### SHORT EXERCISE
Nothing in the data should change when you return it, but leave the pictures out.

__________

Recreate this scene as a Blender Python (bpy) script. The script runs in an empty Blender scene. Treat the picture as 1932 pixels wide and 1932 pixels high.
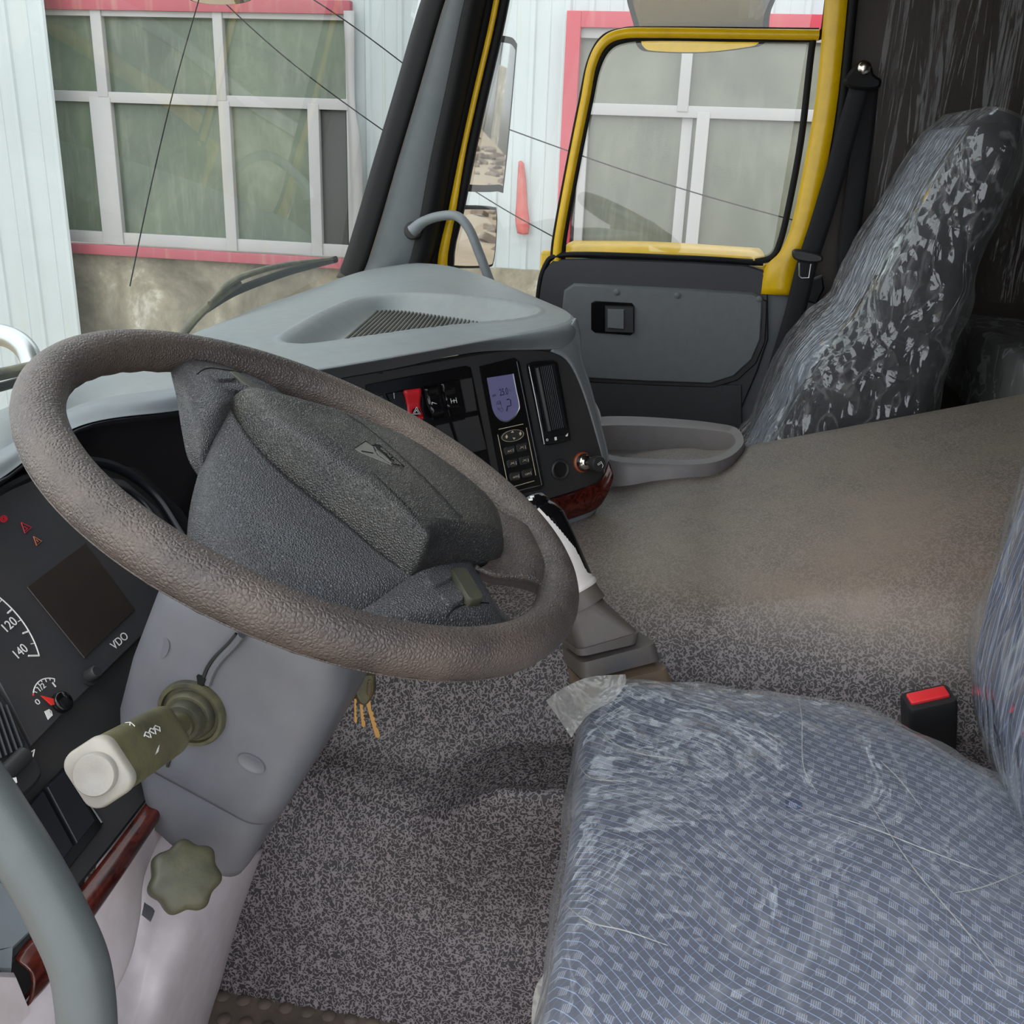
import bpy, bmesh, math, random
import numpy as np
from mathutils import Vector, Matrix, noise
random.seed(7)
S = bpy.context.scene
# ------------------------------------------------------------------ camera
F = 1880.0
CAM = np.array([-1.5, 0.0, 1.10])
_y, _p, _r = math.radians(9.7), math.radians(20.0), math.radians(2.2)
FW = np.array([math.cos(_p)*math.cos(_y), math.cos(_p)*math.sin(_y), -math.sin(_p)])
_rt = np.array([math.sin(_y), -math.cos(_y), 0.0]); _up = np.cross(_rt, FW)
RT = _rt*math.cos(_r)+_up*math.sin(_r); UPV = -_rt*math.sin(_r)+_up*math.cos(_r)
cd = bpy.data.cameras.new('camera'); cam = bpy.data.objects.new('camera', cd)
bpy.context.collection.objects.link(cam)
cd.sensor_width = 36; cd.sensor_height = 36; cd.lens = F/1932*36; cd.clip_start = 0.02; cd.clip_end = 200
M = Matrix((list(RT), list(UPV), list(-FW))).transposed().to_4x4(); M.translation = Vector(CAM)
cam.matrix_world = M; S.camera = cam
# ------------------------------------------------------------------ sky, sun, exposure
w = bpy.data.worlds.new('sky'); S.world = w; w.use_nodes = True
nt = w.node_tree; nt.nodes.clear()
wo = nt.nodes.new('ShaderNodeOutputWorld'); bg = nt.nodes.new('ShaderNodeBackground')
tc = nt.nodes.new('ShaderNodeTexCoord'); nz = nt.nodes.new('ShaderNodeTexNoise'); cr_ = nt.nodes.new('ShaderNodeValToRGB')
nz.inputs['Scale'].default_value = 2.0
nt.links.new(tc.outputs['Generated'], nz.inputs['Vector']); nt.links.new(nz.outputs['Fac'], cr_.inputs['Fac'])
cr_.color_ramp.elements[0].position = .3; cr_.color_ramp.elements[0].color = (.80, .87, .95, 1)
cr_.color_ramp.elements[1].position = .7; cr_.color_ramp.elements[1].color = (1, 1, 1, 1)
nt.links.new(cr_.outputs['Color'], bg.inputs['Color']); bg.inputs['Strength'].default_value = 1.75
nt.links.new(bg.outputs[0], wo.inputs[0])
sd = bpy.data.lights.new('sun', 'SUN'); sd.energy = .7; sd.angle = math.radians(40); sd.color = (1, .97, .93)
sun = bpy.data.objects.new('sun', sd); bpy.context.collection.objects.link(sun)
sun.rotation_euler = Vector((-0.45, 0.25, 0.85)).to_track_quat('Z', 'Y').to_euler()
vs = S.view_settings; vs.view_transform = 'Standard'; vs.look = 'None'; vs.gamma = 1; vs.use_curve_mapping = False
vs.exposure = 0.45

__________

### SOLVED EXERCISE
Recreate this scene as a Blender Python (bpy) script. The script runs in an empty Blender scene. Treat the picture as 1932 pixels wide and 1932 pixels high.
import bpy, bmesh, math, random
import numpy as np
from mathutils import Vector, Matrix, noise
random.seed(7)
S = bpy.context.scene
# ------------------------------------------------------------------ camera
F = 1880.0
CAM = np.array([-1.5, 0.0, 1.10])
_y, _p, _r = math.radians(9.7), math.radians(20.0), math.radians(2.2)
FW = np.array([math.cos(_p)*math.cos(_y), math.cos(_p)*math.sin(_y), -math.sin(_p)])
_rt = np.array([math.sin(_y), -math.cos(_y), 0.0]); _up = np.cross(_rt, FW)
RT = _rt*math.cos(_r)+_up*math.sin(_r); UPV = -_rt*math.sin(_r)+_up*math.cos(_r)
cd = bpy.data.cameras.new('camera'); cam = bpy.data.objects.new('camera', cd)
bpy.context.collection.objects.link(cam)
cd.sensor_width = 36; cd.sensor_height = 36; cd.lens = F/1932*36; cd.clip_start = 0.02; cd.clip_end = 200
M = Matrix((list(RT), list(UPV), list(-FW))).transposed().to_4x4(); M.translation = Vector(CAM)
cam.matrix_world = M; S.camera = cam
# ------------------------------------------------------------------ sky, sun, exposure
w = bpy.data.worlds.new('sky'); S.world = w; w.use_nodes = True
nt = w.node_tree; nt.nodes.clear()
wo = nt.nodes.new('ShaderNodeOutputWorld'); bg = nt.nodes.new('ShaderNodeBackground')
tc = nt.nodes.new('ShaderNodeTexCoord'); nz = nt.nodes.new('ShaderNodeTexNoise'); cr_ = nt.nodes.new('ShaderNodeValToRGB')
nz.inputs['Scale'].default_value = 2.0
nt.links.new(tc.outputs['Generated'], nz.inputs['Vector']); nt.links.new(nz.outputs['Fac'], cr_.inputs['Fac'])
cr_.color_ramp.elements[0].position = .3; cr_.color_ramp.elements[0].color = (.80, .87, .95, 1)
cr_.color_ramp.elements[1].position = .7; cr_.color_ramp.elements[1].color = (1, 1, 1, 1)
nt.links.new(cr_.outputs['Color'], bg.inputs['Color']); bg.inputs['Strength'].default_value = 1.75
nt.links.new(bg.outputs[0], wo.inputs[0])
sd = bpy.data.lights.new('sun', 'SUN'); sd.energy = .7; sd.angle = math.radians(40); sd.color = (1, .97, .93)
sun = bpy.data.objects.new('sun', sd); bpy.context.collection.objects.link(sun)
sun.rotation_euler = Vector((-0.45, 0.25, 0.85)).to_track_quat('Z', 'Y').to_euler()
vs = S.view_settings; vs.view_transform = 'Standard'; vs.look = 'None'; vs.gamma = 1; vs.use_curve_mapping = False
vs.exposure = 0.45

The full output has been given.